MDS said:
From reading your posts on anything that has to do with wire and calculations I gather that you believe you are the only competent engineer on the whole planet as you *always* say 'you don't understand', 'where do these guys come up with this rubbish', etc..
Follow the context. We are discussing biwire, and what he described was not. If two people are going to have any meaningful discussion, both must be discussing the same thing. Since he came up with 16 ohm drivers, he is not discussing the same thing, biwiring. So, I ask, where did he get that from??
If that is what he believes biwiring is, then indeed, he doesn't understand.
Competent engineers abound. You gather incorrectly.
As for the 'where do these guys come up with this rubbish? You tell me where they get it from. So much of this "rubbish" comes from active imaginations, and have little to do with actual physics other than taking some physics words and recombining them into new sentences which the target market does not understand.
MDS said:
While I cannot follow all of your equations I do see that in the best case they 'prove' a MINISCULE difference.
Miniscule is in the ear of the beholder. If you consider 1% distortion to be miniscule, that is fine with me. Same with 5%... The fact that it is masked by the causative signal, and cannot be measured using standard techniques makes it so very difficult to understand..
What I speak of will eventually alter the recommended wire guages for speaker connections.. Not a big deal really...I'm not losing sleep over it.
What scares the technically minded people is not the equations or the results. What scares everybody is the fact that maybe the people who claim biwiring makes an audible difference, could actually be correct.. what a frightening concept indeed...that someone heard something that the EE community said was impossible..
MDS said:
Is it audible?
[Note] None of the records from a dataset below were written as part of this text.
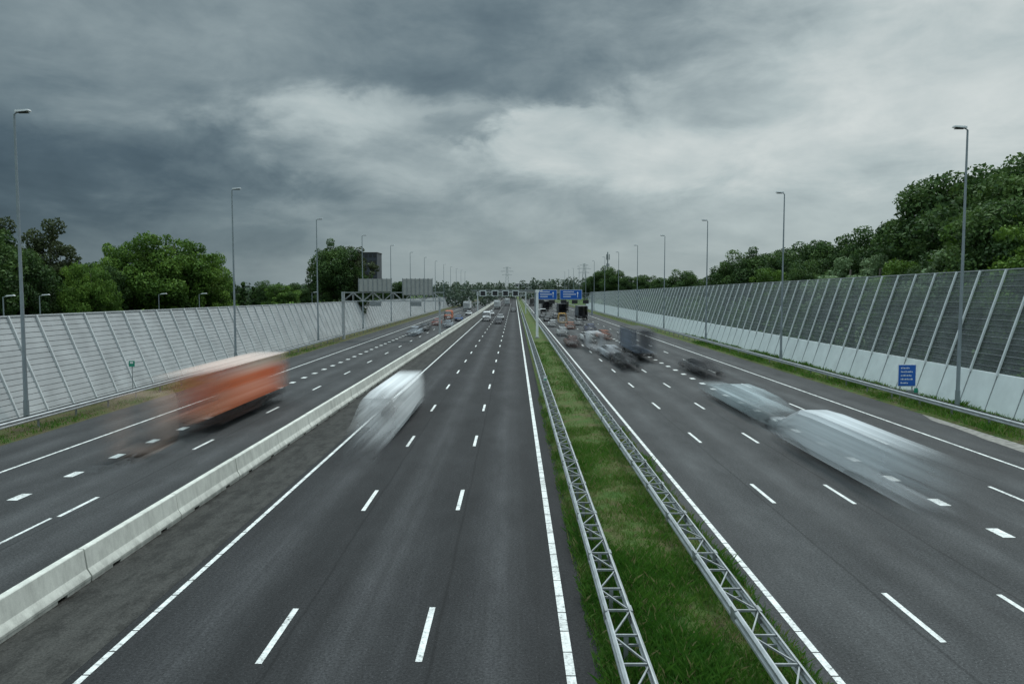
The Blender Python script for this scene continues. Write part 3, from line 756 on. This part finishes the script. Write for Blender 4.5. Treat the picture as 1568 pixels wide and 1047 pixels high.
cars=[('car','dark_red_car',8.3,115,1,(0.10,0.03,0.02,1)),('car','silver_car',8.6,142,1,(.5,.5,.5,1)),('van','white_van',10.9,108,1,(.6,.6,.62,1)),
('car','white_car',11.6,126,1,(.6,.6,.6,1)),('car','black_car',11.7,84,1,(.02,.02,.022,1)),('car','silver_car',11.6,96,1,(.45,.47,.5,1)),
('car','black_car',18.1,77,1,(.02,.02,.025,1)),('car','orange_car',14.8,132,1,(.35,.09,.03,1)),
('car','blue_car',14.8,155,1,(.04,.06,.14,1)),('car','orange_car',11.6,165,1,(.4,.12,.04,1)),('van','yellow_van',11.6,192,1,(.6,.33,.05,1)),('truck','dark_truck',18.1,215,1,(.06,.07,.09,1)),
('car','white_car',8.4,176,1,(.6,.6,.6,1)),('car','black_car',8.4,205,1,(.04,.04,.04,1)),('car','grey_car',14.8,182,1,(.3,.3,.3,1)),
('truck','dark_truck',14.8,250,1,(.05,.055,.07,1)),('van','white_van',8.4,235,1,(.6,.6,.6,1)),('truck','white_truck',18.2,290,1,(.5,.5,.5,1)),('car','grey_car',11.6,225,1,(.25,.25,.25,1)),
('car','silver_car',8.4,270,1,(.5,.5,.5,1)),('truck','dark_truck',11.6,300,1,(.09,.09,.11,1)),('truck','grey_truck',14.8,340,1,(.2,.2,.2,1)),('truck','white_truck',8.5,390,1,(.5,.5,.5,1)),
('car','silver_car',-18,142,-1,(.45,.5,.55,1)),('car','black_car',-18,158,-1,(.03,.03,.03,1)),('car','red_car',-18,182,-1,(.4,.08,.04,1)),('car','silver_car',-14.5,172,-1,(.4,.45,.5,1)),
('van','orange_van',-18,215,-1,(.5,.12,.04,1)),('car','blue_car',-14.5,205,-1,(.05,.1,.25,1)),('car','white_car',-14.5,250,-1,(.7,.7,.7,1)),('truck','white_truck',-18,300,-1,(.65,.65,.65,1)),
('van','white_van',-7.3,205,-1,(.75,.75,.75,1)),('car','black_car',-3.9,190,-1,(.04,.04,.05,1)),('car','silver_car',-3.8,215,-1,(.5,.5,.5,1)),('truck','white_truck',-7.3,330,-1,(.75,.75,.75,1)),('car','black_car',-0.5,290,-1,(.03,.03,.03,1)),('truck','white_truck',-3.8,400,-1,(.7,.7,.7,1)),('car','white_car',-7.4,250,-1,(.75,.75,.75,1))]
for i,c in enumerate(cars):
    if c[0]=='truck': vehicle(*c,5,TRK)
    elif c[3]<150: vehicle(*c,12.0,DEF,soft=0.3)
    elif c[3]<200: vehicle(*c,9,DEF)
    else: vehicle(*c,4.5,TRK)

# ---------------- world ----------------
w=bpy.data.worlds.new("World"); scene.world=w; w.use_nodes=True
nt=w.node_tree; nt.nodes.clear(); b=NB(nt)
out=b.n('ShaderNodeOutputWorld')
D=b.n('ShaderNodeTexCoord').outputs['Generated']
sp=b.n('ShaderNodeSeparateXYZ'); b.l(D,sp.inputs[0])
az=b.math('ARCTAN2',sp.outputs[0],sp.outputs[1]); el=b.math('ARCSINE',sp.outputs[2])
cv=b.n('ShaderNodeCombineXYZ'); b.l(az,cv.inputs[0]); b.l(el,cv.inputs[1]); AE=cv.outputs[0]
den=b.math('MAXIMUM',b.math('ADD',sp.outputs[2],0.16),0.05)
pv=b.n('ShaderNodeCombineXYZ'); b.l(b.math('DIVIDE',sp.outputs[0],den),pv.inputs[0]); b.l(b.math('DIVIDE',sp.outputs[1],den),pv.inputs[1])
PV=pv.outputs[0]
n1=b.noise(PV,0.9,4,0.55,0.3); n2=b.noise(b.scalevec(AE,(1,2.0,1)),9.0,5,0.58,0.3)
wv=b.scalevec(b.vm('SUBTRACT',n1.outputs['Color'],(0.5,0.5,0.5)),(0.20,0.05,0))
wv2=b.scalevec(b.vm('SUBTRACT',n2.outputs['Color'],(0.5,0.5,0.5)),(0.18,0.08,0))
Q=b.vm('ADD',b.vm('ADD',AE,wv),wv2)
blobs=[ # px,py,spx,spy,value
(100,20,260,55,.54),(420,40,220,50,.50),(680,60,200,60,.40),(900,50,160,55,.46),(1120,30,160,50,.62),(1340,50,160,70,.76),(1540,60,140,80,.80),
(80,130,200,60,.44),(90,225,210,50,.21),(320,262,130,32,.26),(60,320,200,40,.18),(330,330,160,35,.38),(290,140,120,40,.46),
(440,168,80,24,.80),(600,180,90,22,.68),(700,198,55,13,.46),(560,245,150,28,.60),(720,125,160,25,.38),
(870,218,110,26,.78),(1060,250,160,34,.83),(1170,210,100,28,.80),(1100,140,140,35,.66),(1340,150,140,50,.82),(1500,220,120,60,.86),(1270,235,120,40,.78),
(560,330,200,40,.50),(850,330,230,40,.60),(1250,330,260,40,.70),(700,410,400,30,.58),(1250,410,300,30,.67),(180,410,250,35,.36)]
num=None;dn=None
for (px,py,sx,sy,v) in blobs:
    dx=px-788; ca=math.atan(dx/1208); ce=math.atan((443-py)/math.hypot(1208,dx))
    d=b.scalevec(b.vm('SUBTRACT',Q,(ca,ce,0)),(1208/sx,1208/sy,0))
    g_=b.math('EXPONENT',b.math('MULTIPLY',b.vm('DOT_PRODUCT',d,d),-1.0))
    num=b.math('MULTIPLY',g_,v) if num is None else b.math('MULTIPLY_ADD',g_,v,num)
    dn=g_ if dn is None else b.math('ADD',dn,g_)
val=b.math('DIVIDE',b.math('ADD',num,0.02*0.5),b.math('ADD',dn,0.02))
n3=b.noise(b.scalevec(PV,(1,0.8,1)),1.5,6,0.6,0.5).outputs[0]
fadeh=b.maprange(el,0.02,0.12,0.2,1.0)
val=b.math('ADD',val,b.math('MULTIPLY',b.math('MULTIPLY',b.math('SUBTRACT',n3,0.5),0.36),fadeh))
val=b.math('ADD',val,b.math('MULTIPLY',b.math('MULTIPLY',b.math('SUBTRACT',n2.outputs[0],0.5),0.30),fadeh))
col=b.ramp(val,[(0.06,srgb(46,64,75)),(0.25,srgb(74,92,102)),(0.40,srgb(104,121,128)),(0.55,srgb(138,153,157)),(0.72,srgb(176,189,190)),(1.0,srgb(226,231,228))])
bo=b.maprange(el,0.38,0.95,1.0,6.6,True)  # sky above the camera's view brightened to add overhead light
bg=b.n('ShaderNodeBackground'); b.l(b.scl(col,bo),bg.inputs[0]); bg.inputs[1].default_value=1.0
sky=b.n('ShaderNodeTexSky',sky_type='NISHITA'); sky.sun_disc=False
SE,SA=55,25
sky.sun_elevation=math.radians(SE); sky.sun_rotation=math.radians(SA)
bg2=b.n('ShaderNodeBackground'); b.l(sky.outputs[0],bg2.inputs[0]); bg2.inputs[1].default_value=0.08
mx=b.n('ShaderNodeMixShader'); mx.inputs[0].default_value=0.05; b.l(bg.outputs[0],mx.inputs[1]); b.l(bg2.outputs[0],mx.inputs[2])
b.l(mx.outputs[0],out.inputs[0])
ld=bpy.data.lights.new('sun','SUN'); ld.energy=1.4; ld.angle=math.radians(15); ld.color=(1,0.97,0.92)
lo=bpy.data.objects.new('sun',ld); scene.collection.objects.link(lo)
e,a=math.radians(SE),math.radians(SA)
dv=Vector((math.sin(a)*math.cos(e),math.cos(a)*math.cos(e),math.sin(e)))
lo.rotation_euler=dv.to_track_quat('Z','Y').to_euler()

# ---------------- camera ----------------
cd=bpy.data.cameras.new('camera'); cd.lens=27.73; cd.sensor_width=36; cd.clip_end=8000; cd.clip_start=0.1
co=bpy.data.objects.new('camera',cd); scene.collection.objects.link(co)
co.location=(0,0,H); co.rotation_euler=(math.radians(90-3.81),0,math.radians(0.19))
scene.camera=co
scene.view_settings.view_transform='Standard'; scene.view_settings.look='None'; scene.view_settings.exposure=0
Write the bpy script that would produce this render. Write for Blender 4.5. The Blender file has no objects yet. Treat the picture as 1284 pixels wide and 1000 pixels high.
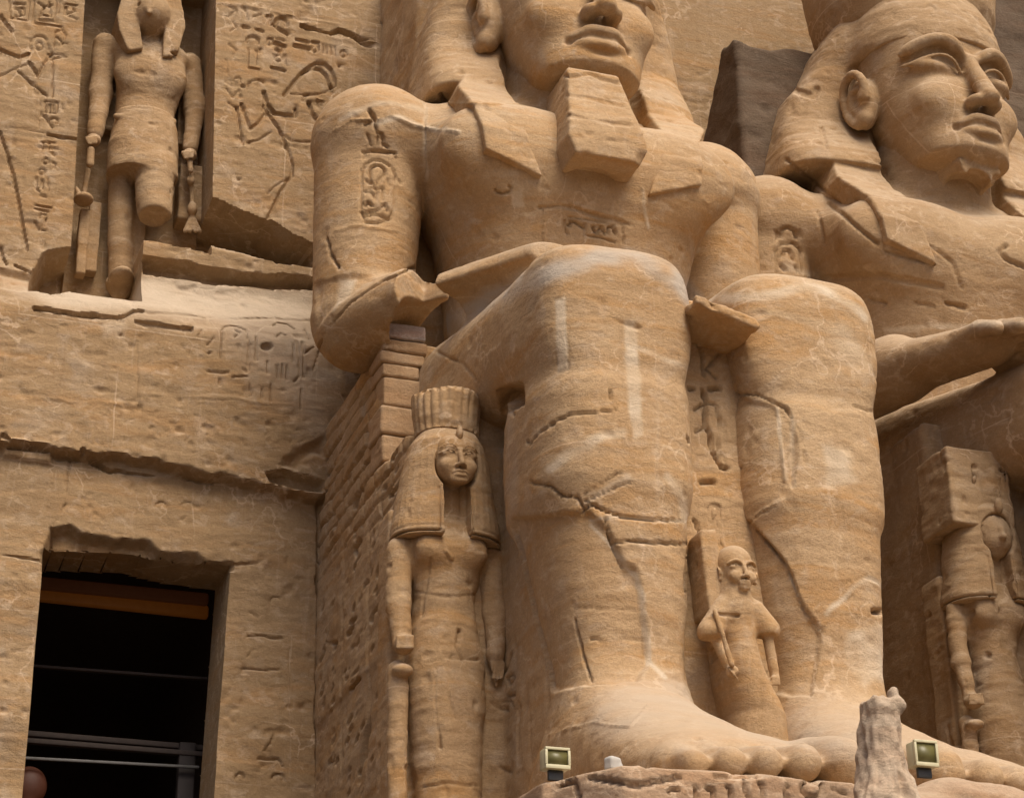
import bpy, math, random
import numpy as np
from concurrent.futures import ThreadPoolExecutor
from mathutils import Matrix, Vector

# ------------------------------------------------------------------ camera, sky, sun, exposure
SC = bpy.context.scene
F = 2573.0; PIT = math.radians(24.95); YAW = math.radians(19.7); ROLL = math.radians(1.05)
CAM = np.array([0.0, 0.0, 1.7])
FW = np.array([math.sin(YAW)*math.cos(PIT), math.cos(YAW)*math.cos(PIT), math.sin(PIT)])
_r0 = np.array([math.cos(YAW), -math.sin(YAW), 0.0]); _u0 = np.cross(_r0, FW)
RT = _r0*math.cos(ROLL) - _u0*math.sin(ROLL); UP = _u0*math.cos(ROLL) + _r0*math.sin(ROLL)
cd = bpy.data.cameras.new('camera'); cam = bpy.data.objects.new('camera', cd)
SC.collection.objects.link(cam); SC.camera = cam
cd.sensor_width = 36.0; cd.lens = F/1284.0*36.0; cd.clip_start = 0.1; cd.clip_end = 3000
cam.matrix_world = Matrix(((RT[0], UP[0], -FW[0], CAM[0]), (RT[1], UP[1], -FW[1], CAM[1]),
                           (RT[2], UP[2], -FW[2], CAM[2]), (0, 0, 0, 1)))

SUN_EL = math.radians(57); SUN_AZ = math.radians(12)     # azimuth measured from the facade normal towards +X
W = bpy.data.worlds.new('World'); SC.world = W; W.use_nodes = True
nt = W.node_tree; bg = nt.nodes['Background']
sky = nt.nodes.new('ShaderNodeTexSky'); sky.sky_type = 'NISHITA'; sky.sun_disc = False
sky.sun_elevation = SUN_EL; sky.sun_rotation = math.pi - SUN_AZ
sky.dust_density = 6.0; sky.air_density = 0.6
nt.links.new(sky.outputs[0], bg.inputs[0]); bg.inputs[1].default_value = 0.07
sd = bpy.data.lights.new('sun', 'SUN'); sun = bpy.data.objects.new('sun', sd); SC.collection.objects.link(sun)
sd.energy = 1.6; sd.angle = math.radians(38); sd.color = (1.0, 0.90, 0.73)
sv = Vector((math.sin(SUN_AZ)*math.cos(SUN_EL), -math.cos(SUN_AZ)*math.cos(SUN_EL), math.sin(SUN_EL)))
sun.rotation_euler = sv.to_track_quat('Z', 'Y').to_euler()
SC.view_settings.view_transform = 'Standard'; SC.view_settings.look = 'None'
SC.view_settings.exposure = 0.9; SC.view_settings.gamma = 1.0
SC.render.engine = 'CYCLES'
SC.cycles.max_bounces = 5; SC.cycles.diffuse_bounces = 2
SC.cycles.use_adaptive_sampling = True
try:
    SC.cycles.use_denoising = True
except Exception:
    pass

# ------------------------------------------------------------------ photo survey helpers
def at(u, v, Y):
    """Point at depth Y (metres from the camera along the facade normal) surveyed at photo position u, v."""
    d = FW*F + RT*(u-642.0) + UP*(500.0-v)
    return CAM + d*(Y/d[1])
def project(P):
    d = P - CAM; z = d @ FW
    return 642.0 + F*(d @ RT)/z, 500.0 - F*(d @ UP)/z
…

You always side-step that question because you have better things to do with your time.
I do. And, it is of no concern to me. It changes my life not a whit.
What is far more important is that others learn how to look at a problem from a different vantage point. What has been learned in the EE programs should not be just memorization, but to learn how to think. Unfortunately, the thinking part is kinda difficult to instill without also introducing anarchy...the basis of the education process is to prevent anarchy and provide consistency. Too many get lost in that fact.